Created a shared foundation for internal tools that had been evolving independently.
Case Study West Monroe 2023
Wemo Design System
Built the system around reusable decisions rather than one-off page decoration.
Structured documentation and component properties around the people using the system daily.
Gave teams a clearer starting point for product work and handoff decisions.
System Thinking
How I approached the work beyond making a component library.
This case study is about system thinking, not just UI inventory. The value was in creating structure that could survive active delivery work, designer preferences, and engineering constraints.
Aligned product teams around shared decisions
I framed the system around recurring product choices: color use, spacing, naming, variants, component states, and patterns teams were already rebuilding.
Designed the system experience inside Figma
I treated the library itself as a product, with findable structure, useful properties, clear prompts, and documentation that reduced hesitation.
Bridged design standards and implementation reality
The system was shaped to help engineers map visual decisions to reusable product behavior instead of interpreting static mockups every time.
The purpose
To create and deploy a design system to align with 3-4 internal tools designed and built by individual product teams.
Wemo Design System
What problems were we solving?
The system needed to remove recurring decision debt without turning into a heavy process layer teams would ignore.
Consolidating styles
Convert all styles into a single system by addressing primitives first, then semantic styles, and tying them together using variables.
Component framework alignment
Select a UI framework such as Material or Mantine that all teams could agree on.
Eliminate custom components
Find and convert one-off custom or embedded elements that were not componentized.
Reduce time and resources
Minimize the effort for designers and engineers to build out experiences from scratch.
The research
How do I determine a design system framework that works best for users?
Before building, I studied familiar UI frameworks and design systems so the library would feel intuitive to designers and legible to engineers. The goal was not to copy a system, but to choose conventions my users could recognize quickly.
I compared examples from product teams and community libraries, looking for patterns in naming, navigation, component anatomy, and variant behavior.
Some of the key areas I focused on during the initial setup in Figma.
Organize
Identify a hierarchy to organize the Figma file to match common UI component libraries and design systems.
Naming
Name each component, component part, and variant to reduce ambiguity and improve findability.
Properties
Break down components so their properties were mostly binary and easier to adjust.

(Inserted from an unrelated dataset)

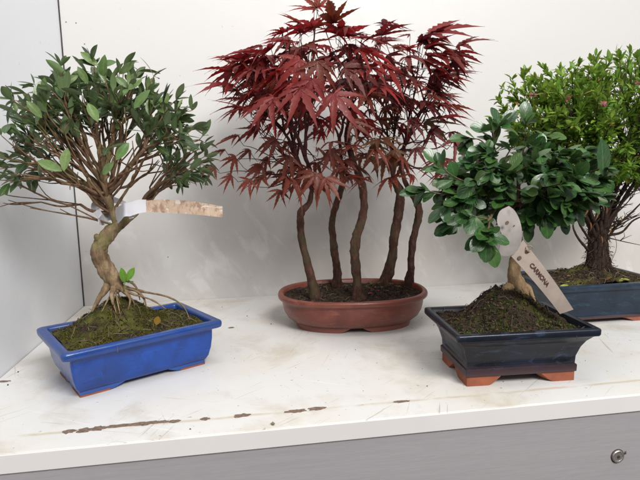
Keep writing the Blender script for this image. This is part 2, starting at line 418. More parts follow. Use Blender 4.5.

Planning a phased approach in order to minimize issues.
Rather than asking teams to adopt everything at once, I sequenced the work from foundations to patterns so each layer could validate the next.
I started with reference mockups so the team could agree on visual direction before system decisions became reusable rules.
The Figma file needed a clear page structure, naming rhythm, and contribution model before components could scale across teams.
I defined the primitive building blocks first, including color, type, gradients, elevation, and radius styles.
Semantic and component tokens connected those primitives to product intent, so teams could choose by use case instead of guessing values.
Spacing and grid tokens gave designers predictable layout decisions that could survive different screen sizes and product contexts.
Basic components came next, focusing on shared controls like buttons and text fields that appeared across every internal tool.
Once the smaller pieces were stable, I moved into complex components like date-time pickers, modals, and multi-state patterns.
Finally, I captured repeatable page and workflow patterns so teams could compose familiar experiences without starting from scratch.
The foundation
Using variables in our design system was going to minimize ambiguity and promote scalability effectively.
Variables used in the initial phase
Primitive
- Colors
- Font size
- Font weight
- Letter spacing
- Line-height
- Border radius
- Icon weight
Semantic
- Text colors
- Action colors
- Surface colors
- Border colors
- Type styles
Components
- Buttons
- Cards
- Text fields
- Chips
- Snackbars
- Menu
- Tabs
User goals for using variables
Reduce guessing for designers and let them focus on creating the experience.
Help engineering mirror variants from the design system into the UI component library.
Guidelines and specs
Documenting the system so designers and engineers could move with less ambiguity.
The guidelines provided naming conventions, variants, technical and functional specifications, and implementation cues to help both designers and engineers create or implement with little-to-no ambiguity.
Figma components and property setup
Building an experience inside Figma for designers.
When designing components, I carefully structured properties into clear prompts so designers understood how to change states, variants, and behaviors. It was essentially a user experience inside the design system for user experience designers.
Avatar status and status dot
Button
Slider
The system made everyday product decisions easier to repeat, explain, and hand off.
Less time guessing, more time designing the experience.
Tokens, naming, and component properties created a clearer path from rough concept to high-fidelity product work.
More explicit component behavior and handoff details.
Property menus, component specs, and examples helped reduce interpretation during implementation.
A reusable foundation for future internal tools.
The design system gave teams a shared starting point while still leaving room for product-specific decisions.